Exercise directions: Check each line of the listing, and copy it if it contains the word "empty".

Data listing:
____________
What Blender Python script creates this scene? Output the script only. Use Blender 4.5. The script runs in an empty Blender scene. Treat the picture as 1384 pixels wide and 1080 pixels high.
____________
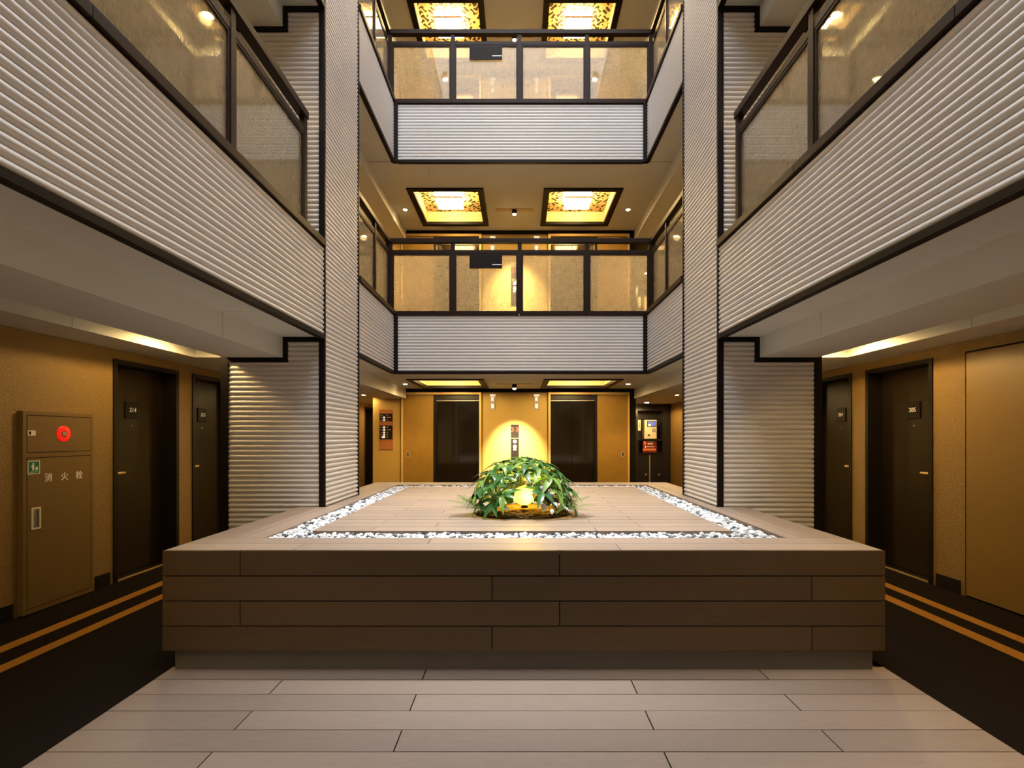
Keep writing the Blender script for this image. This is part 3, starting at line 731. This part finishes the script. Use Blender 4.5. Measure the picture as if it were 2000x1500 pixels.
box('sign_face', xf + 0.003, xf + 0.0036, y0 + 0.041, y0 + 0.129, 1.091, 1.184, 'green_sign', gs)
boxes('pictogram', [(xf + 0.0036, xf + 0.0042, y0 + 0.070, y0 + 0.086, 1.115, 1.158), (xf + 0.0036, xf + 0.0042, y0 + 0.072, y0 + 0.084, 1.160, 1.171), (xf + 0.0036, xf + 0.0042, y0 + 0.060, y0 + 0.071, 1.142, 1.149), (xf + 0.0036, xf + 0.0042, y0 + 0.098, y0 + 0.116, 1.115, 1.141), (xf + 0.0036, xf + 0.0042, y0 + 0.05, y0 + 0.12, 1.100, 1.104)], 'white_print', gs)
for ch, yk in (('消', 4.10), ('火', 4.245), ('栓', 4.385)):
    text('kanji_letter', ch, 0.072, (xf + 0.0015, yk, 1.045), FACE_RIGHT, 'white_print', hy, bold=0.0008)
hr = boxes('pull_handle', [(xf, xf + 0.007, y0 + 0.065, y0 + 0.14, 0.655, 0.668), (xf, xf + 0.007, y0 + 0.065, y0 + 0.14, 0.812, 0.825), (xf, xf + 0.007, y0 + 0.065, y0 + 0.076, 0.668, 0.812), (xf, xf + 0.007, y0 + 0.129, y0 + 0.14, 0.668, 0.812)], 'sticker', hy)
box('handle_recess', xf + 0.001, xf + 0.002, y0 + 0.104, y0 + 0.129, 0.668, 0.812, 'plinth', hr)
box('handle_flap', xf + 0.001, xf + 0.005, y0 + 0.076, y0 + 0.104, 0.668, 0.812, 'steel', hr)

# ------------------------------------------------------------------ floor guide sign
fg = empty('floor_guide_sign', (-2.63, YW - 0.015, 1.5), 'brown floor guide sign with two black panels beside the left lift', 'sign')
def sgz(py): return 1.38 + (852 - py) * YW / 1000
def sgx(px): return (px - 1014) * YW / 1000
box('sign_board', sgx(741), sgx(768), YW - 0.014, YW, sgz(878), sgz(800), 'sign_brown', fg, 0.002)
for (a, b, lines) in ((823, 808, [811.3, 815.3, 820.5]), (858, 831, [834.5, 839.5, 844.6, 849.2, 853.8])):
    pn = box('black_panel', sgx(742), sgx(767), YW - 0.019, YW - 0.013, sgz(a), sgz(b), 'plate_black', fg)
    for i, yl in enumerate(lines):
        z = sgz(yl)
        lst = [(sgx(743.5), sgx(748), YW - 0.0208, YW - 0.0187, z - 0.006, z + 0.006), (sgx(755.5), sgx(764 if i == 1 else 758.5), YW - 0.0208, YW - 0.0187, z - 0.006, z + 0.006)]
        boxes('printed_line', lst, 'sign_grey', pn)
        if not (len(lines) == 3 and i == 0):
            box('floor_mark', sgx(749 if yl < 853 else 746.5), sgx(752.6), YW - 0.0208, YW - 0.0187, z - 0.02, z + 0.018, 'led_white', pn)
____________
The response:
What Blender Python script creates this scene? Output the script only. Use Blender 4.5. The script runs in an empty Blender scene. Treat the picture as 1384 pixels wide and 1080 pixels high.
fg = empty('floor_guide_sign', (-2.63, YW - 0.015, 1.5), 'brown floor guide sign with two black panels beside the left lift', 'sign')